_DATA EXCERPT:_
────

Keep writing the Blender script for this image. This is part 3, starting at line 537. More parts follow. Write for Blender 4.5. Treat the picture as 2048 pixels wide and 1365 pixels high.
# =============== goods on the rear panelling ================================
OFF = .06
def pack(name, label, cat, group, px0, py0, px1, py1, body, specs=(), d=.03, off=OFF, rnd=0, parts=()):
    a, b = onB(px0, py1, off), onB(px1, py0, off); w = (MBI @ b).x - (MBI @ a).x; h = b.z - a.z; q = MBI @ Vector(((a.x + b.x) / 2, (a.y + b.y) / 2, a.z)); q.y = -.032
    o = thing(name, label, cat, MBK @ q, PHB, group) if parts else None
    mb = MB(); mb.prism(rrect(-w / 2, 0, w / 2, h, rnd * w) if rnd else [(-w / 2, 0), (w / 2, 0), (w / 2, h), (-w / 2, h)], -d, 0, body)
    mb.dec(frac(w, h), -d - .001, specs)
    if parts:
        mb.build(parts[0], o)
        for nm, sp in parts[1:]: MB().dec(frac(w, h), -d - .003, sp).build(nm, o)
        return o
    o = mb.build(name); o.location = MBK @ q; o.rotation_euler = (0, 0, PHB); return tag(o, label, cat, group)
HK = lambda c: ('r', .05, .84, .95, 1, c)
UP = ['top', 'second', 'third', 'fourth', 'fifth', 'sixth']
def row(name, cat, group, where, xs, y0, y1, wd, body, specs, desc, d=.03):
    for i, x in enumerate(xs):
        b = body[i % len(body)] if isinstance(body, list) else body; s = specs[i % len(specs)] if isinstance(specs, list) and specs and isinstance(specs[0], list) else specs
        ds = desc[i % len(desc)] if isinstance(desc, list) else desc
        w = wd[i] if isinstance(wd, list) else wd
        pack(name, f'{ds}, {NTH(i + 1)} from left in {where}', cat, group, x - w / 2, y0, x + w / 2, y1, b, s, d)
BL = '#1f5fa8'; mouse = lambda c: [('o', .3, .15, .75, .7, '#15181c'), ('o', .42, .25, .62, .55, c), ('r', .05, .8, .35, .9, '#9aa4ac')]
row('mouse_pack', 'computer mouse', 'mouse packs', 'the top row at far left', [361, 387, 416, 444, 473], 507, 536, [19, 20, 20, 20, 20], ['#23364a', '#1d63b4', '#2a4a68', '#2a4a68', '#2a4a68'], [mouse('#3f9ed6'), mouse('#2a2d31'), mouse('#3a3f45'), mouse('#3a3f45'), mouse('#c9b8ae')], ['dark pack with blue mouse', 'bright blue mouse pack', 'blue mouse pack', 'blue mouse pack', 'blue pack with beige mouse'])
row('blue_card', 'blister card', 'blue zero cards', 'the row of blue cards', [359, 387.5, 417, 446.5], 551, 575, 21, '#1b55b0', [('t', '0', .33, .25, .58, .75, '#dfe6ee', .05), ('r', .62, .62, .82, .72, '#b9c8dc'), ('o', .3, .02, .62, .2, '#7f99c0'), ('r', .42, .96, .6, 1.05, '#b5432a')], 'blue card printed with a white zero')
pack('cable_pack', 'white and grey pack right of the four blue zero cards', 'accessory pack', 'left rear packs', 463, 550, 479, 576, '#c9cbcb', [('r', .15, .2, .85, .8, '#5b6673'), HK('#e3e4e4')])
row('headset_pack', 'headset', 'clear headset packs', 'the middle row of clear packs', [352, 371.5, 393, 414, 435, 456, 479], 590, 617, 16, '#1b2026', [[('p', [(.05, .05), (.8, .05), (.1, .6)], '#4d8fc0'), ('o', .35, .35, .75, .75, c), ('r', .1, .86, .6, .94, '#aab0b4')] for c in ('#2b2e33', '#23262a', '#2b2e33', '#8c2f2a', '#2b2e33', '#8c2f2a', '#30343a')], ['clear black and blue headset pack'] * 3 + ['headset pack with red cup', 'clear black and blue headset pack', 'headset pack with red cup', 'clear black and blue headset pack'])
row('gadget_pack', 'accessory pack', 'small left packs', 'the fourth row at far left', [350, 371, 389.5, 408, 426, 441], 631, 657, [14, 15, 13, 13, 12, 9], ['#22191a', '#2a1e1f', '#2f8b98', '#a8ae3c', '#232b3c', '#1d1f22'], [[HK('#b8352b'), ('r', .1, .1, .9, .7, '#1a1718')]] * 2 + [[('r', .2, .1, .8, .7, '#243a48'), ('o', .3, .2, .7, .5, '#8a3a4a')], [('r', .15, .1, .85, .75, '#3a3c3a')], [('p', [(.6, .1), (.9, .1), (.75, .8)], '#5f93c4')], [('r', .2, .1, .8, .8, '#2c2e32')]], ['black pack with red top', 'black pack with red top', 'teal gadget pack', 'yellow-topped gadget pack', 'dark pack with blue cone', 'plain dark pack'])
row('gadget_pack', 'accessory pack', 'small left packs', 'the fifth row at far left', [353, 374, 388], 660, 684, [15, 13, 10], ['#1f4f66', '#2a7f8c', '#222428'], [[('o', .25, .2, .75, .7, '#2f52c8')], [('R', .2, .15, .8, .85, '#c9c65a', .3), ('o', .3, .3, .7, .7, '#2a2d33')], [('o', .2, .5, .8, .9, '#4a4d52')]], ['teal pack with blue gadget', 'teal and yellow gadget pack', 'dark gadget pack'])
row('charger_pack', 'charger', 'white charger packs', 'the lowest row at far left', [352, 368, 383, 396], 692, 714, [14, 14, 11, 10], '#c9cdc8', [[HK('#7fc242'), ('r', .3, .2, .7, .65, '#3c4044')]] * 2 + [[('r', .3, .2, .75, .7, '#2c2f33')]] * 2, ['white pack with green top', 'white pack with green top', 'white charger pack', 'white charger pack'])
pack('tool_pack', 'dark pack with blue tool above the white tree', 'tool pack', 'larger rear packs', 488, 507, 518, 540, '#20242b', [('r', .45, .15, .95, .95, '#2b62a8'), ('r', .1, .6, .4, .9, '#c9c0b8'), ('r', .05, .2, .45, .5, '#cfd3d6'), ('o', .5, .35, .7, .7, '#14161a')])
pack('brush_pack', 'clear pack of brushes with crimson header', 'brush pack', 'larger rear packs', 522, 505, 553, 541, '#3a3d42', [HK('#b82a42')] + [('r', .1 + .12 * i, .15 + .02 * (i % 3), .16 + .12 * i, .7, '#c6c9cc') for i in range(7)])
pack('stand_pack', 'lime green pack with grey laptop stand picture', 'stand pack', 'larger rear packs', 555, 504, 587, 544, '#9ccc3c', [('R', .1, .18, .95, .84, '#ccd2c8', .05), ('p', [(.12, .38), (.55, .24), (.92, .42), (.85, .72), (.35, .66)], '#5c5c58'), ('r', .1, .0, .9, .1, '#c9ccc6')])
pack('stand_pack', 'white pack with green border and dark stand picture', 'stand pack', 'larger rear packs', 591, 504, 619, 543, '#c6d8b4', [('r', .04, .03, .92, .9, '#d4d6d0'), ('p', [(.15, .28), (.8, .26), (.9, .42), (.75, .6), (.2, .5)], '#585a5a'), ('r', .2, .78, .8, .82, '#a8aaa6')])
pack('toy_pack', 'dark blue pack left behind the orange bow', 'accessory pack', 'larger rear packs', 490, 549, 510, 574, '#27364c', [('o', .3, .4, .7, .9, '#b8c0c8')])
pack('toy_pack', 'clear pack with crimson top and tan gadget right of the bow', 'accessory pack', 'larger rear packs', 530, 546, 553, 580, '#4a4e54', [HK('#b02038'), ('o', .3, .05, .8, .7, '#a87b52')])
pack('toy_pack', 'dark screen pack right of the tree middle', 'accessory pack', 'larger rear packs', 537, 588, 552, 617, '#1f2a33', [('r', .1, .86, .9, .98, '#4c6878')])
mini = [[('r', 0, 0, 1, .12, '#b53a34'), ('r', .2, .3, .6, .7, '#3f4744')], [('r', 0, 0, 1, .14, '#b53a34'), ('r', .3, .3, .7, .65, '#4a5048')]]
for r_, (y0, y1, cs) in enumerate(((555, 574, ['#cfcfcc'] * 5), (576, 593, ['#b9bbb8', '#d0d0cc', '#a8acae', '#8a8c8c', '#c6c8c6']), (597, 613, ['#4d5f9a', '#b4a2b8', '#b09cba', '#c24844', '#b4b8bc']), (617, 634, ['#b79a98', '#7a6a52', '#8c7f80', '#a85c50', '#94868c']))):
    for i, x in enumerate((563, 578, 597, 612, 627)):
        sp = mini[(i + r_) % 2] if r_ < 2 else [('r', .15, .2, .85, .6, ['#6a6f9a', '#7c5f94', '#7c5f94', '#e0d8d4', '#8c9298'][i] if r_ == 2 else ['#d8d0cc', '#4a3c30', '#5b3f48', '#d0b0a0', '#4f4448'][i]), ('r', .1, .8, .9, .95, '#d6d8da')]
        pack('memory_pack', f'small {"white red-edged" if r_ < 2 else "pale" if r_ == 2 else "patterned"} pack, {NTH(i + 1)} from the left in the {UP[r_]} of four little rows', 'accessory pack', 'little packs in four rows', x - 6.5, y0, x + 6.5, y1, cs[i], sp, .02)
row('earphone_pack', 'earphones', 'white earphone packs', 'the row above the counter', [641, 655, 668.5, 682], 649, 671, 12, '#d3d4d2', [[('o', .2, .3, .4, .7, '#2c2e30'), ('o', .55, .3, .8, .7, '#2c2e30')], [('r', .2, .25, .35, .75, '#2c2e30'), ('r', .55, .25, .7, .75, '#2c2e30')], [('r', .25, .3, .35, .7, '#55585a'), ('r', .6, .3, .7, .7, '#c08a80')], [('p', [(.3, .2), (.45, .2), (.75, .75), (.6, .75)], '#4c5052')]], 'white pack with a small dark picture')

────

Each line containing "parts" counts once; state the total number of such lines and nothing else.

6